• _Dataset section_
________
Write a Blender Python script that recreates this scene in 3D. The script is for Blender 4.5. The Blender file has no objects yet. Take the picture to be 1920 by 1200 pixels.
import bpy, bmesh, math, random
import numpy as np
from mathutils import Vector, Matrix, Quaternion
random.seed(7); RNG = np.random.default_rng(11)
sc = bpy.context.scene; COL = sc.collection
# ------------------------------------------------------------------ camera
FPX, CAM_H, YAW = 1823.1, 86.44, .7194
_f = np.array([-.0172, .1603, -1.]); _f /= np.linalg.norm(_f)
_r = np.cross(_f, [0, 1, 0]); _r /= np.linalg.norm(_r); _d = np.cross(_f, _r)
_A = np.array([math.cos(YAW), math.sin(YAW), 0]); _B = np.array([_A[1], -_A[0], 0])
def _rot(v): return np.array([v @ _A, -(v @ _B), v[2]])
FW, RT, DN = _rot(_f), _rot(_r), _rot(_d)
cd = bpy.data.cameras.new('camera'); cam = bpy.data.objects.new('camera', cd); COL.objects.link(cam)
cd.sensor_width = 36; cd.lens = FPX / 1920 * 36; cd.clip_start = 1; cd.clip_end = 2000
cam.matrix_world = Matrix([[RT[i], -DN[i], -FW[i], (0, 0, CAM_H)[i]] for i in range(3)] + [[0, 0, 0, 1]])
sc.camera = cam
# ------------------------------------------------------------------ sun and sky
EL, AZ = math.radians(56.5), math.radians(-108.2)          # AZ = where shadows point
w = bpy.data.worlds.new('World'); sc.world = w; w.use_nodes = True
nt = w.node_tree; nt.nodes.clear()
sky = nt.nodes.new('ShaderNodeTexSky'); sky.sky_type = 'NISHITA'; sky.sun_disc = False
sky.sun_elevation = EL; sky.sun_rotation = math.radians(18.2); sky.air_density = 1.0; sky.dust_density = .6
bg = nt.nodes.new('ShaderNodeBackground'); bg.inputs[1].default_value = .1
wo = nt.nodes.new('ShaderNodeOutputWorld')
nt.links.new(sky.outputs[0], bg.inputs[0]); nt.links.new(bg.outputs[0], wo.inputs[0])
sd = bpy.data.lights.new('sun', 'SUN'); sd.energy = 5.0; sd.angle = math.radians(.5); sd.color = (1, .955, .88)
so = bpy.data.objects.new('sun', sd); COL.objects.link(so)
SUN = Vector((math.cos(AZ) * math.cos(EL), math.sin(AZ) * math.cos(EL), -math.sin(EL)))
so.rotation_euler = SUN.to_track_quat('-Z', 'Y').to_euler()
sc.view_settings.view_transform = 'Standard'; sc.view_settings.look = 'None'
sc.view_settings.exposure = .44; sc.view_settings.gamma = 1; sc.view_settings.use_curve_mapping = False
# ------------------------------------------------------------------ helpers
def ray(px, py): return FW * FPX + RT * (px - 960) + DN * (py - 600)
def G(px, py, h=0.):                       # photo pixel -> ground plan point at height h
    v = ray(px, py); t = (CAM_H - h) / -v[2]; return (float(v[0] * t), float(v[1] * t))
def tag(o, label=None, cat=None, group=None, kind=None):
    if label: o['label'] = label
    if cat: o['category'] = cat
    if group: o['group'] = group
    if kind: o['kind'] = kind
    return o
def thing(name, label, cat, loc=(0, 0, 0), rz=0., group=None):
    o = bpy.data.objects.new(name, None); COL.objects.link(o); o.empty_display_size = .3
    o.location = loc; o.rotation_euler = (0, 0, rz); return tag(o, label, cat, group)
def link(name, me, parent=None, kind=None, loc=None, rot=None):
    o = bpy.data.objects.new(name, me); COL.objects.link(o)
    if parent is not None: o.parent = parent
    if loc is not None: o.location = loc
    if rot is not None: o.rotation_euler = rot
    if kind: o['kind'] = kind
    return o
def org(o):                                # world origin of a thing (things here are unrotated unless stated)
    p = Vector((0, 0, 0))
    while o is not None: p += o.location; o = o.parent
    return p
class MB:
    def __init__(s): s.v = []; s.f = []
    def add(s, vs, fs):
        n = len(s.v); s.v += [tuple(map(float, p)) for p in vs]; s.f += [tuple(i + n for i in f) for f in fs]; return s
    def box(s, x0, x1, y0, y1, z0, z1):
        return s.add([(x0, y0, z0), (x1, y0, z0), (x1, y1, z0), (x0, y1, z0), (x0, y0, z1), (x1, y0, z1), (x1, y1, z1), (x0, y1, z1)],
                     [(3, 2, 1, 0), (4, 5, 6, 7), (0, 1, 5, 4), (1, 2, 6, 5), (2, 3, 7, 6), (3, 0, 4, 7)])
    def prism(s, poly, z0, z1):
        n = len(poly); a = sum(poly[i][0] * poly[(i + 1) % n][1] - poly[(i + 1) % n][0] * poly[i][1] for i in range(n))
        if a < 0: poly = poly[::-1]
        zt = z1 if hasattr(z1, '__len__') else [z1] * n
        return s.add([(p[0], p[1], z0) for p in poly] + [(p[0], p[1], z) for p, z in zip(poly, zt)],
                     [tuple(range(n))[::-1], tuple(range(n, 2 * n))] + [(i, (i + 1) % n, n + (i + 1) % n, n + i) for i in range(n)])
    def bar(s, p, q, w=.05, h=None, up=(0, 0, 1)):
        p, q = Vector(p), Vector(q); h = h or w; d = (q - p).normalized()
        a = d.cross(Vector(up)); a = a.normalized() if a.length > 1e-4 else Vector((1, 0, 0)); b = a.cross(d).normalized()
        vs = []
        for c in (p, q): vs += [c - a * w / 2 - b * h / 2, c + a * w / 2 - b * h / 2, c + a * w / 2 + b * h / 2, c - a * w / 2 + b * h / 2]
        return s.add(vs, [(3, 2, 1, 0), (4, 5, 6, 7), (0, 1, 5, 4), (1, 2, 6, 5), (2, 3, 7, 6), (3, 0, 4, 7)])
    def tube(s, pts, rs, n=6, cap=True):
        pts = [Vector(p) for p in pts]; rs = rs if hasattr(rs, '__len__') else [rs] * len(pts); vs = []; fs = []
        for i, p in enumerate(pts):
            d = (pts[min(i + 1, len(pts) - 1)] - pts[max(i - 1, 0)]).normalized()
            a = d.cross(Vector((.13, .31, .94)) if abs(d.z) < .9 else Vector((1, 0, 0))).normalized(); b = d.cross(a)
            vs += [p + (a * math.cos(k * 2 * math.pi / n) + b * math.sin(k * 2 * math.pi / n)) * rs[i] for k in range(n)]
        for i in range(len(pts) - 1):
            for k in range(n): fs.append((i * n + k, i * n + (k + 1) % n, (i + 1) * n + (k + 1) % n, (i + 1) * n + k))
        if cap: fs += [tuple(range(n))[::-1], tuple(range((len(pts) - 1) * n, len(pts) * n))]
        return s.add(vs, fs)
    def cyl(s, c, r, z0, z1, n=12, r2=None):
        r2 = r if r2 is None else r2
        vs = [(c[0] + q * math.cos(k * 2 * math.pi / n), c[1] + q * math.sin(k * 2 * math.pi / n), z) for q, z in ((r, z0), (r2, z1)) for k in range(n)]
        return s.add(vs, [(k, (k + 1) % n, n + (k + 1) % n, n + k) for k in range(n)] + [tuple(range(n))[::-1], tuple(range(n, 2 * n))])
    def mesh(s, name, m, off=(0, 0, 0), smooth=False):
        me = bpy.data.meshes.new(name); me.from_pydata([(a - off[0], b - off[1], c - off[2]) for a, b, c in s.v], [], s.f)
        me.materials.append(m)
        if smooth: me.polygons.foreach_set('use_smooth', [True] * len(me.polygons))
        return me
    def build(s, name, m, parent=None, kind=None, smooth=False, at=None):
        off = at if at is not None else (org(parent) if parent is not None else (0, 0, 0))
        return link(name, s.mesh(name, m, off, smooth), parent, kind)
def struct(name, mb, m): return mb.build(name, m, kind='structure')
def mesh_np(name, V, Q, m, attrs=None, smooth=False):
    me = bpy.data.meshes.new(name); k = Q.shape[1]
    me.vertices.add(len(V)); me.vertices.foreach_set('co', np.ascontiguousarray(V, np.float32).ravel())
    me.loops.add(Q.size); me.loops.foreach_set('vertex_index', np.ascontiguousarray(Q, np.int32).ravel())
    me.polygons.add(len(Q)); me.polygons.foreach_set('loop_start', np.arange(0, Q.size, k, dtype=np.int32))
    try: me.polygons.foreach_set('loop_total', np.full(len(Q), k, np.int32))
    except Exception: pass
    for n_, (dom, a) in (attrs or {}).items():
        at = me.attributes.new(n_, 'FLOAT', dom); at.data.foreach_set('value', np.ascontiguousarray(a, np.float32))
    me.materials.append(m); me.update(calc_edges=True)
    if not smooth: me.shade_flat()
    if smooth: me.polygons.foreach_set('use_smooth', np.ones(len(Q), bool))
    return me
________
• _Your objective_
Using the material above, gather every line that includes "scene".

• _Answer to the exercise_
Write a Blender Python script that recreates this scene in 3D. The script is for Blender 4.5. The Blender file has no objects yet. Take the picture to be 1920 by 1200 pixels.
sc = bpy.context.scene; COL = sc.collection